15th June 2018

A dedication program was held at the Boundary County Museum June 9 to present the historic interpretive signs funded in part through an Idaho Humanities Council Grant, featuring the history of farming in the Kootenai Valley and the bench land. Guests enjoyed a brief video presentation which included the Merle Olsen ranch on the Deep Creek Loop, Elk Mountain Hops Farm near Porthill, the Dallas Amoth Farm and Young Living Enterprises at Highland Flats.

A few quotable quotes warmed up the crowd and put them into story telling mode, and attendees were encouraged to relay a story or two from personal experience. These ranged from a history of at least one family farm dating back to the Dust Bowl Days, to humorous anecdotes from a former County Extension Agent.

Stories of amusing grain hauling trips, growing up and working on family farms, and various other recollections brought the past into the present with an abundance of laughter and lively discussion. The group then took a field trip to the back entrance of the museum building to view the newly installed panels.

The final panel features a large map of the drainage districts that protect the valley floor from serious flooding and erosion. Reclamation began in 1921, as residing landowners applied for and received authority to tax themselves to raise the money for construction and maintenance of dikes, ditches and pumps.

Some 35,000 acres of bottomland were drained and diked. Excess water from streams and river seepage was either pumped or naturally flowed by gravity into the Kootenai River by a system of drainage ditches.

Today, as a result, a patchwork of dikes and ditches make the valley much more suitable for farming.

There are 15 drainage districts in Boundary County, numbered in the order of application. District #1 was established in 1921, and District #16 was the last one, established in 1949. One District, #14 never materialized. The panel also displays the number of acres in each of the 15 Districts: #2 being the smallest at 784 acres, while #6 boasts the largest at 5,141 acres.

There were, on average, three commissioners chosen by the landowners to oversee operations.

Further information regarding the Drainage Districts in Boundary County can be found at the Boundary County Museum in a study titled “Kootenai Flats Idaho-Flood Control Plans Studies,” by the U.S. Corp of Engineers.

A project of this nature requires many hours and research, writing, editing and finding photos to complement the text, as well as the volunteers to accomplish the task.

The Humanities Scholars for this project were Tom and Tracy Iverson, who served as authenticators as well as proofreaders.
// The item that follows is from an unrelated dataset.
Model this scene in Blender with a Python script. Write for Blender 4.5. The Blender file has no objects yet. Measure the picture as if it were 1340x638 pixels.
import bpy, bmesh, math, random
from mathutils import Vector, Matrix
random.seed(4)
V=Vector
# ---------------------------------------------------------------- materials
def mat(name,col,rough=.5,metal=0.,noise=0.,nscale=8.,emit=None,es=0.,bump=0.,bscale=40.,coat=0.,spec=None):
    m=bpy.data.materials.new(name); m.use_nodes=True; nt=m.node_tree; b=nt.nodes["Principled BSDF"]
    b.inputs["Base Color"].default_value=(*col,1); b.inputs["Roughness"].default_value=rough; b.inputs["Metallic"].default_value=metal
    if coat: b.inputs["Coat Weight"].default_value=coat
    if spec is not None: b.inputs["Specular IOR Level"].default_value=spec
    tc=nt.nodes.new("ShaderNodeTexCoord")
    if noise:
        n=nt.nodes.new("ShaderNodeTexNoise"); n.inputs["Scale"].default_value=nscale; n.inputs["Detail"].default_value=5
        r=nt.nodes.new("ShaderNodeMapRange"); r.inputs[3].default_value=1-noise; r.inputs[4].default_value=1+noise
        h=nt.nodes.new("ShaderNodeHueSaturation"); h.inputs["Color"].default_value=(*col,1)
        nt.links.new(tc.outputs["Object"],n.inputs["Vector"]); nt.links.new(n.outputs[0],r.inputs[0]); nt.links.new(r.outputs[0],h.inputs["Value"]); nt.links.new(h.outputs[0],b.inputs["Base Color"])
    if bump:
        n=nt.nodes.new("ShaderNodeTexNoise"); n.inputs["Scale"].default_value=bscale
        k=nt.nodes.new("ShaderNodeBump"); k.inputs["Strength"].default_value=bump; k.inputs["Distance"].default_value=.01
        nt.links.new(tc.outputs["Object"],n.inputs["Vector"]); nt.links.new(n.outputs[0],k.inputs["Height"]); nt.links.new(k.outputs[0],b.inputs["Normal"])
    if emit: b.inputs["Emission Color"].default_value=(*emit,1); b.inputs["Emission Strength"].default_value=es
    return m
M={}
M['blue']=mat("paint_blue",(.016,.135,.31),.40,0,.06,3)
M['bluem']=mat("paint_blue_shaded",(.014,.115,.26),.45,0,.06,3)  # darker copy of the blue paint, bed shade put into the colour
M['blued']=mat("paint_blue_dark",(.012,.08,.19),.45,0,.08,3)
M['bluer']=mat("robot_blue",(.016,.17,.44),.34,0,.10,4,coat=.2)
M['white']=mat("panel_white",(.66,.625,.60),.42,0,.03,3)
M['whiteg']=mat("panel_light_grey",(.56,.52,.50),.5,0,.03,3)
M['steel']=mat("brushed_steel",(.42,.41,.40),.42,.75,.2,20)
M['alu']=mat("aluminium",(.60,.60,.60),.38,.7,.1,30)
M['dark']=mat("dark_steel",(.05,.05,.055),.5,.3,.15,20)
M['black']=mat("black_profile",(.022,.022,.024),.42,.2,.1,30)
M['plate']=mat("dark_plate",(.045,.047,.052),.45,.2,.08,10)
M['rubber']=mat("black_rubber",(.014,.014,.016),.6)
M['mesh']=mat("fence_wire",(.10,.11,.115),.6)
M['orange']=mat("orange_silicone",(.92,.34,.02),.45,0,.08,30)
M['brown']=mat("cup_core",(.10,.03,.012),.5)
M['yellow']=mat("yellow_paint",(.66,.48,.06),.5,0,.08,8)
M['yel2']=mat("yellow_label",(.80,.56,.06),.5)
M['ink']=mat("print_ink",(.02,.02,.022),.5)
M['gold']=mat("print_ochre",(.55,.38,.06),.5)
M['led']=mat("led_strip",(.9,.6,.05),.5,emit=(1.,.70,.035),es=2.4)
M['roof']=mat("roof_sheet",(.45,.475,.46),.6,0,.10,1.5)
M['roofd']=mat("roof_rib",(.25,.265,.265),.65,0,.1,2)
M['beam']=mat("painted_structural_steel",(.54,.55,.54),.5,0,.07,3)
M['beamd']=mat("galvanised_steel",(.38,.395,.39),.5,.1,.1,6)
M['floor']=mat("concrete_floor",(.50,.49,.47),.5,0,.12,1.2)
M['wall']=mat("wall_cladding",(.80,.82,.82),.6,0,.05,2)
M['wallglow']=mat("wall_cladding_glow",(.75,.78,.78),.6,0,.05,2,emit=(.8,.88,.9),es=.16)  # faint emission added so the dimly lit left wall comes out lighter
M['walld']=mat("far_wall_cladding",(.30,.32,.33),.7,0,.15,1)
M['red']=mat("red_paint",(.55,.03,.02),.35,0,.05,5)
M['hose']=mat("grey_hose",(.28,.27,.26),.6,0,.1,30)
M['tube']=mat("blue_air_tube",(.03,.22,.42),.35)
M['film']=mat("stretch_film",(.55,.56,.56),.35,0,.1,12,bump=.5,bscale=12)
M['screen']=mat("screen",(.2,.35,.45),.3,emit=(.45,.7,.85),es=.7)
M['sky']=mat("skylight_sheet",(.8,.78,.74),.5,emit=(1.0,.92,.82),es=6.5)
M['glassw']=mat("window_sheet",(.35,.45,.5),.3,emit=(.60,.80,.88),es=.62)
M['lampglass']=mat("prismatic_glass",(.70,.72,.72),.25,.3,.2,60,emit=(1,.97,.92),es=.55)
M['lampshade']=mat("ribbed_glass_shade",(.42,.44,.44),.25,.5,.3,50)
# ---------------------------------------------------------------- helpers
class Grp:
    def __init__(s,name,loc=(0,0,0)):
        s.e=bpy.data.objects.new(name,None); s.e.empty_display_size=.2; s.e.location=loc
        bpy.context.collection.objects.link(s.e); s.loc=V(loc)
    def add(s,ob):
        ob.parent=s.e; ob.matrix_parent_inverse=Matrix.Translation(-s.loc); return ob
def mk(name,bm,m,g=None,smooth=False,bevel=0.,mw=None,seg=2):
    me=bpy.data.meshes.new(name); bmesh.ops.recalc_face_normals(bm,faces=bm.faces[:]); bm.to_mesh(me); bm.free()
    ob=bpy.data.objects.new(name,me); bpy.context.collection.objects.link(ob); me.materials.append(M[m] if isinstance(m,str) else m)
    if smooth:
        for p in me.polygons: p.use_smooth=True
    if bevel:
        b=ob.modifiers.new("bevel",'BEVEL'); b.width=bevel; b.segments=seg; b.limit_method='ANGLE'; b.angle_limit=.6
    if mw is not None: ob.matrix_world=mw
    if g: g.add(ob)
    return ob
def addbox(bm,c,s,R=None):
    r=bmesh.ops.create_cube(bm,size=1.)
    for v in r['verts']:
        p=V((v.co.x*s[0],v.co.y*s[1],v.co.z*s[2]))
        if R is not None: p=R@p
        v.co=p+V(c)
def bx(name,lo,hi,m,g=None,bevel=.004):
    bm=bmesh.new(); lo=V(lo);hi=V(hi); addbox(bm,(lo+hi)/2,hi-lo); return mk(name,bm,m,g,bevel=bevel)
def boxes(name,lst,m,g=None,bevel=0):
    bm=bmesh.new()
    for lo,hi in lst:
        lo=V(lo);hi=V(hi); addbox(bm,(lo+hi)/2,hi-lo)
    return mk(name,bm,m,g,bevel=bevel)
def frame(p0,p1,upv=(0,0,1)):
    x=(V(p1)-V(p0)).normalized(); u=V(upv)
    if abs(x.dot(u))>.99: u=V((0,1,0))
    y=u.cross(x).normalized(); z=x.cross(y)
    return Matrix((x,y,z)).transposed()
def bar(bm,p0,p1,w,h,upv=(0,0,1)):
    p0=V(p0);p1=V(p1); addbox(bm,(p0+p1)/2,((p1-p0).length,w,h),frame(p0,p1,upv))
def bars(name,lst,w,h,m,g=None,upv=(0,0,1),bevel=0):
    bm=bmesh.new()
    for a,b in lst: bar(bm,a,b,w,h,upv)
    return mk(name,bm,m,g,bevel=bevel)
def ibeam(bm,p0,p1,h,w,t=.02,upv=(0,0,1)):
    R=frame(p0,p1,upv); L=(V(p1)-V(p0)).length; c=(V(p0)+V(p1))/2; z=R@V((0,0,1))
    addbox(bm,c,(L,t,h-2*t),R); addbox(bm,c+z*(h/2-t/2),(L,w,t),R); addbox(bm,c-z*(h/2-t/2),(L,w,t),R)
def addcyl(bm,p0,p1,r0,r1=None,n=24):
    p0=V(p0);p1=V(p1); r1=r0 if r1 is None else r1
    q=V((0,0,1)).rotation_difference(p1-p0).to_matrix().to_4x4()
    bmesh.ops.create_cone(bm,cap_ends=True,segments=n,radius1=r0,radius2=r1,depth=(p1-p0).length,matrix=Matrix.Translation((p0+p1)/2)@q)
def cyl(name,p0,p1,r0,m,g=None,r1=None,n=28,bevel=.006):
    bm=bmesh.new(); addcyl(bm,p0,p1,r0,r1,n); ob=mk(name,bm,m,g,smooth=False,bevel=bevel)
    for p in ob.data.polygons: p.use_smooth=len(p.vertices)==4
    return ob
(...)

The graphic artist/designer was Andrea Kramer along with her husband Dave, who worked diligently to get a “perfect” layout after expertly touching up many of the Museum’s archived photos so they “pop” off the panels.

CW Wraps of Post Falls fabricated and installed the panels just in time for the dedication program. Museum volunteers Howard Kent, Terry Howe, curator Sue Kemmis and Dottie Gray provided the many hours of research and pulling the project together.

In addition to the funds provided by the Idaho Humanities Council Grant, the Boundary County Commissioners authorized additional funds to complete the project. The Historical Society is grateful for all those who made this exhibit possible.